When you set goals for your advertising and marketing investments, then you get a clear picture of what is performing and what is not. You take emotions out of the equation, and you can make rational decisions based on performance. If you invest $1,000 in an ad, what do you want from it? How will you measure it? When will you know if it succeeded or failed? What can you do change it? You should be able to answer all these questions before you spend any money. We all have expectations in life. We should not be afraid to write down what we expect from our marketing investment in terms of response, leads, sales growth and ROI.

Strategy 5: Check Out Your Competitors.

It’s always wise to understand how your messaging and marketing compares to your competitors in your line of business. There are a few tools out there that can let you see what your competitors are doing, how they are communicating and what they are offering.

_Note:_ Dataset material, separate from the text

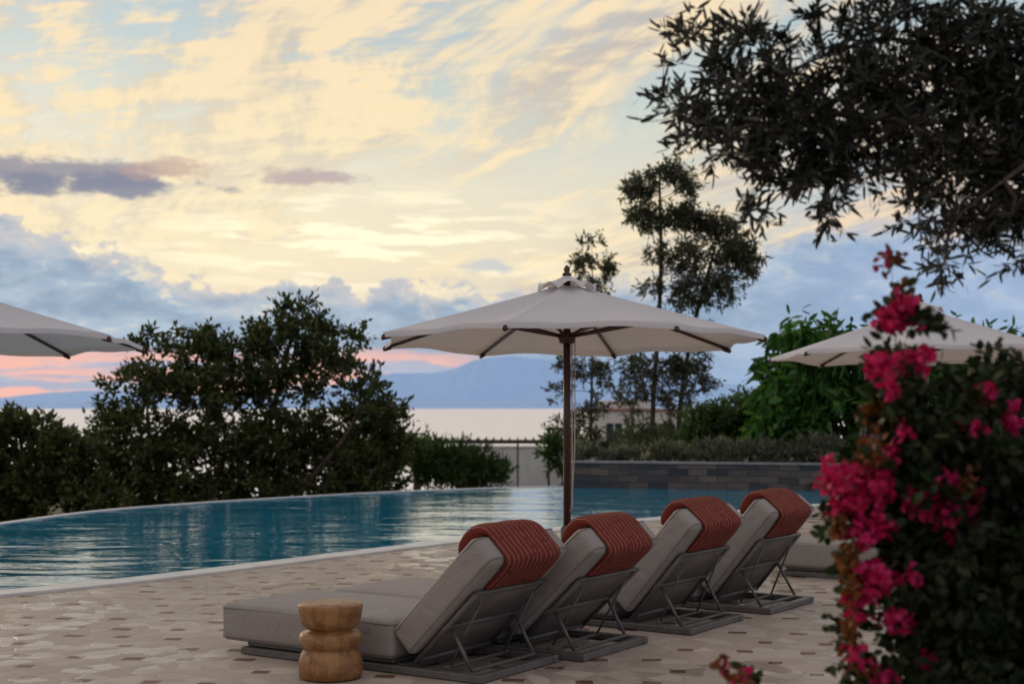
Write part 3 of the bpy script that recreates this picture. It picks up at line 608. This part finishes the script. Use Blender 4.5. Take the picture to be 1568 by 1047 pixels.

  • For pay-per-click ads, you can check out a service like Spy Fu. There is a monthly cost, but it might be worth it to see how your competitors are using pay-per-click and how much they are investing.
  • For display and banner advertising, then you can check out www.moat.com. It allows you to search current and past display ads by brand name. There is a free version of Moat, and you can upgrade if you want to see more competitor data. It’s incredibly useful and fast.
  • If you want to look up television spots and advertisements, then you can go to www.ispot.tv. You can browse ads by brand. If you want to get estimates on investment, then you have to pay a fee. But it’s a good way to keep current with creative trends.

One or all of these can truly change the playing field and help you improve your advertising and marketing results. Game changers… It feels good to win.